All this boasting is
not to glorify myself, but to explain; and here enters my last subject
for this letter, your strictures upon the changes I have made in myself
since the time we felt so much together at Oxford. You're quite right
about the change. I was then trying to write; to be perhaps an artist
(for the Seven Pillars had pretensions towards design, and was
written with great pains as prose) or to be at least cerebral. My head
was aiming to create intangible things. That's not well put: all
creation is tangible. What I was trying to do, I suppose, was to carry a
superstructure of ideas upon or above anything I made.
Well, I failed in
that. By measuring myself against such people as yourself and Augustus
John, I could feel that I was not made out of the same stuff. Artists
excite and attract me; seduce me, from what I am. Almost I could be an
artist, but there is a core that puts on the brake. If I knew what it
was I could tell you, or become one of you. Only I can't.
So I changed
direction, right, and went into the R.A.F. after straightening out that
Eastern tangle with Winston, a duty that fell to me, I having been
partly the cause of the tangle. How well the Middle East has done: it,
more than any part of the world, has gained from that war.
However, as I said,
I went into the R.A.F. to serve a mechanical purpose, not as leader but
as a cog of the machine. The key-word, I think, is machine. I have been
mechanical since, and a good mechanic, for my self-training to become an
artist has greatly widened my field of view. I leave it to others to say
whether I chose well or not: one of the benefits of being part of the
machine is that one learns that one doesn't matter!
One thing more. You
remember my writing to you when I first went into the R.A.F. that it was
the nearest modern equivalent of going into a monastery in the Middle
Ages. That was right in more than one sense. Being a mechanic cuts one
off from all real communication with women. There are no women in the
machines, in any machine. No woman, I believe, can understand a
mechanic's happiness in serving his bits and pieces.
All this reads like
a paragraph of D.H.L., my step-namesake. I do not think for a moment
that I have got it right, but I hope from it your sense of character
will show you the difference between your view of me and mine. Laura saw
me too late, after I had changed direction. She is, was, absolutely
right to avoid communication with me.
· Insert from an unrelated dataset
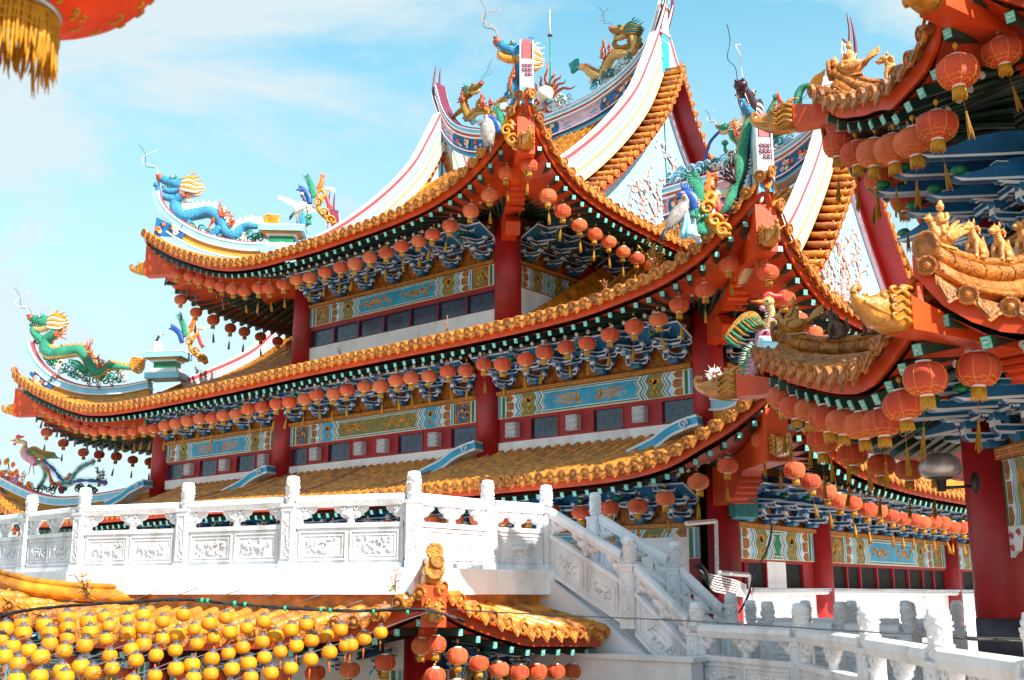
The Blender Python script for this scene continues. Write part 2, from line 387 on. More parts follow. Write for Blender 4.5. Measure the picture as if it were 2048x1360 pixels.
def beast_head(mb, p, d, sc=1.0, m=0):
    d = V(d).normalized(); sd = V((d.y, -d.x, 0)); u = V((0, 0, 1)); P = lambda a, b, c: p + d * (a * sc) + sd * (b * sc) + u * (c * sc)
    secs = []
    for a, hw, z0, z1 in ((0, .17, -.24, .2), (.15, .18, -.25, .21), (.35, .16, -.22, .16), (.52, .12, -.17, .09), (.66, .1, -.1, .1), (.74, .06, -.03, .12), (.78, .02, .04, .1)):
        secs.append([P(a, hw * math.cos(g), (z0 + z1) / 2 + (z1 - z0) / 2 * math.sin(g)) if a > .6 else P(a, max(-hw, min(hw, hw * 1.35 * math.cos(g))), (z0 + z1) / 2 + max(-1, min(1, 1.3 * math.sin(g))) * (z1 - z0) / 2) for g in [2 * math.pi * j / 12 for j in range(12)]])
    mb.loft(secs, m, sm=True)
    for s_ in (-1, 1):
        mb.ell(P(.4, .13 * s_, .1), .045 * sc, m, 8, 5)
        for k in range(4):
            z = .14 - k * .1
            mb.tube(spv([P(.02, .175 * s_, z), P(.15, .19 * s_, z + .05), P(.28, .19 * s_, z - .01), P(.34, .18 * s_, z + .05), P(.27, .19 * s_, z + .07)], 3), [.03 * sc, .035 * sc, .03 * sc] + [.022 * sc] * 10, 5, m)
        mb.tube(spv([P(.3, .15 * s_, -.12), P(.5, .13 * s_, -.06), P(.7, .1 * s_, .0)], 3), .022 * sc, 5, m)
        mb.tube(spv([P(.1, .12 * s_, .2), P(.0, .14 * s_, .27), P(-.1, .14 * s_, .26)], 3), [.05 * sc] * 3 + [.02 * sc] * 4, 6, m)
    mb.tube(spv([P(.76, 0, .1), P(.72, 0, .18), P(.64, 0, .17)], 3), .04 * sc, 6, m)

# ridge of painted layers: pts = top line, layers (off_hi, off_lo, half thickness, mat) measured down across the path
def layer_ridge(mb, pts, layers, lat=None, perp=True):
    k = len(pts)
    for hi, lo, ht, m in layers:
        secs = []
        for i in range(k):
            t = (pts[min(i + 1, k - 1)] - pts[max(i - 1, 0)]).normalized(); l = V(lat) if lat else V((t.y, -t.x, 0)).normalized()
            dn = t.cross(l)
            if dn.z > 0: dn = -dn
            if not perp: dn = V((0, 0, -1))
            a, b = pts[i] + dn * hi, pts[i] + dn * lo
            secs.append([a - l * ht, a + l * ht, b + l * ht, b - l * ht])
        mb.loft(secs, m)
# ---------------------------------------------------------------- scroll / flower ornaments
def curl(mb, p, u, v, r, m, tr=.03, turns=1.4, n=5, flip=1):
    pts = []; rr = []
    for i in range(14):
        t = i / 13; g = t * turns * 2 * math.pi; q = r * (1 - t * .82)
        pts.append(p + u * (q * math.cos(g) * flip) + v * (q * math.sin(g))); rr.append(tr * (1 - .45 * t))
    mb.tube(pts, rr, n, m)
def clouds(mb, fr, pts, r, ms, n=1.0, tr=.032):       # clumps of scrolls along a line (u,v)
    for (a, b), (c, d) in zip(pts[:-1], pts[1:]):
        L_ = math.hypot(c - a, d - b); k = max(1, int(L_ / (r * 1.15) * n))
        for i in range(k):
            t = (i + .5) / k; rr = r * rnd.uniform(.65, 1.15); o = rnd.uniform(-.06, .06); f = rnd.choice((-1, 1))
            p = fr(a + (c - a) * t, b + (d - b) * t + rr * rnd.uniform(.7, 1.0), o); e = fr(a + (c - a) * t + 1, b + (d - b) * t, o) - fr(a + (c - a) * t, b + (d - b) * t, o)
            curl(mb, p, e.normalized(), ZZ, rr, rnd.choice(ms), tr, 1.35, 5, f)
            if i % 2 == 0: curl(mb, fr(a + (c - a) * t + rr * .6, b + (d - b) * t + rr * .35, o), e.normalized(), ZZ, rr * .6, rnd.choice(ms), tr * .9, 1.2, 5, -f)
def flowers(mb, fr, u0, u1, v0, v1, n, ms, r=.09, leaf=None, off=.0):
    for i in range(n):
        u = rnd.uniform(u0, u1); v = rnd.uniform(v0, v1); c = fr(u, v, off); m = rnd.choice(ms); rr = r * rnd.uniform(.7, 1.2)
        ux = (fr(u + .1, v, off) - c).normalized(); uz = (fr(u, v + .1, off) - c).normalized(); nn = (fr(u, v, off + .1) - c).normalized()
        for k in range(5):
            g = k * 1.257 + i; mb.ell(c + ux * (rr * .6 * math.cos(g)) + uz * (rr * .6 * math.sin(g)) + nn * .02, (rr * .5, rr * .5, rr * .25), m, 6, 4, ux, nn)
        if leaf is not None:
            g = rnd.uniform(0, 6.28); a = c + ux * (rr * 1.3 * math.cos(g)) + uz * (rr * 1.3 * math.sin(g)); mb.ell(a, (rr * .8, rr * .3, .015), leaf, 6, 4, ux * math.cos(g) + uz * math.sin(g), nn)

# ---------------------------------------------------------------- painted beam (all relief, a few mm per layer)
PB = ['cream', 'olive', 'cyan', 'trim', 'greenp', 'goldbrown', 'gold', 'navy', 'blue', 'redline']
CRE, OLI, CYA, TRI, GRN, GBR, GLD, NAV, BLU, RDL = range(10)
def squig(mb, P, x0, x1, z0, z1, lay, m=GLD, seed=1, kind='dragon'):
    g = random.Random(seed); w = x1 - x0; h = z1 - z0
    def rib(pts, ws):
        pts = spl(pts, 4); k = len(pts); L_ = []; Rr = []
        for i in range(k):
            a = pts[max(i - 1, 0)]; b = pts[min(i + 1, k - 1)]; dx, dz = b[0] - a[0], b[1] - a[1]; l = math.hypot(dx, dz) or 1
            t = i / (k - 1); ww = 1.55 * ws * (1.1 - abs(2 * t - .8) * .7) * (1 + .25 * math.sin(i * 2.3)); L_.append((pts[i][0] - dz / l * ww, pts[i][1] + dx / l * ww)); Rr.append((pts[i][0] + dz / l * ww, pts[i][1] - dx / l * ww))
        for i in range(k - 1): mb.add([P(*L_[i], lay), P(*L_[i + 1], lay), P(*Rr[i + 1], lay), P(*Rr[i], lay)], [(0, 1, 2, 3)], m)
    if kind == 'dragon':
        n = max(5, int(w / h * 4)); pts = [(x0 + w * (.06 + .88 * i / n), z0 + h * (.5 + .2 * math.sin(i * 1.35 + seed))) for i in range(n + 1)]; rib(pts, h * .075)
        for i in range(1, n): x, z = pts[i]; s = g.choice((-1, 1)); rib([(x, z), (x + h * .1, z + s * h * .16), (x + h * .03, z + s * h * .27), (x - h * .08, z + s * h * .3)], h * .03)
        x, z = pts[0]; rib([(x - h * .1, z + h * .05), (x, z + h * .1), (x + h * .16, z)], h * .09)
    elif kind == 'bird':
        cx = (x0 + x1) / 2; rib([(cx - w * .1, z0 + h * .8), (cx, z0 + h * .55), (cx + w * .02, z0 + h * .2)], h * .06)
        for s in (-1, 1): rib([(cx, z0 + h * .6), (cx + s * w * .2, z0 + h * .8), (cx + s * w * .32, z0 + h * .62)], h * .07)
        for k in range(3): rib([(cx, z0 + h * .3), (cx + (k - 1) * w * .2, z0 + h * .2), (cx + (k - 1) * w * .3, z0 + h * .06)], h * .025)
    elif kind == 'phoenix':
        for s in (-1, 1):
            cx = (x0 + x1) / 2 + s * w * .13; rib([(cx - s * w * .03, z0 + h * .12), (cx, z0 + h * .5), (cx - s * w * .02, z0 + h * .85)], h * .1)
            for k in range(4): rib([(cx, z0 + h * (.3 + .15 * k)), (cx + s * w * .1, z0 + h * (.2 + .2 * k)), (cx + s * w * .18, z0 + h * (.32 + .14 * k)), (cx + s * w * (.25 + .03 * (k % 2)), z0 + h * (.2 + .2 * k))], h * .032)
    for i in range(int(w / h * 7)):
        x = g.uniform(x0 + .04 * w, x1 - .04 * w); z = g.uniform(z0 + .1 * h, z1 - .1 * h); r = h * .035; mb.add([P(x - r * 1.8, z, lay), P(x, z + r, lay), P(x + r * 1.8, z, lay), P(x, z - r, lay)], [(0, 3, 2, 1)], m)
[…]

There are no faults on either
side, but common sense, the recognition of a difficulty too arduous to
be worth the effort of surmounting, when there are so many other more
rewarding activities within reach. Don't worry or regret desire me to
change the face of nature. We are lucky to have proportion and
toleration to pad our bones.
Yours
T.E.S.
What a whale of a
letter. Five minutes' talk would have been so much more fun!